Why This Philosophy Matters Now
In an era marked by uncertainty, polarization, and digital distraction, Gosetti-Ferencei argues that existentialism offers tools not for escape but for more authentic engagement. It teaches you to live with open eyes—to face anxiety rather than suppress it, to care for freedom in yourself and others, and to find creative ways to respond to the absurdity of life without fleeing into distraction or conformity. Existentialism, she suggests, is an ethics of courage and imagination, demanding that each of us shape our life as a work of art, guided by clarity, commitment, and invention.
“You are not a finished being with a fixed essence, but an unfolding act of becoming.” To recognize this, Gosetti-Ferencei writes, is to live existentially—to accept freedom as both burden and possibility, and to embrace life as the creative project it always was.

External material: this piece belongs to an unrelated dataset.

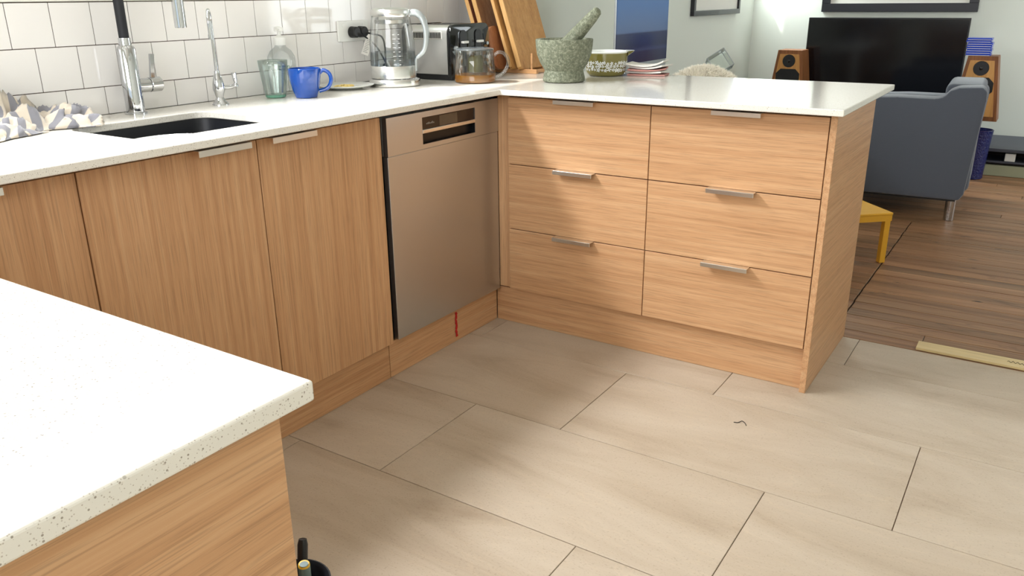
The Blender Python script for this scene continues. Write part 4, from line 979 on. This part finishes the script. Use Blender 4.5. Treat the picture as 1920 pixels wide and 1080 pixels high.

Through this lens, On Being and Becoming becomes less a summary of existentialist theory than a conversation across centuries—from Socrates’s “examined life” to Beauvoir’s ethics of ambiguity. It is a call to perceive our ordinary lives—the waiting tables, the half-written emails, the selfies, the moments of loss and love—as opportunities for meaning-making. You emerge from Gosetti-Ferencei’s account not with a system, but with a sharper sense of freedom: that living is not about finding what already exists, but about continually becoming who you most deeply are.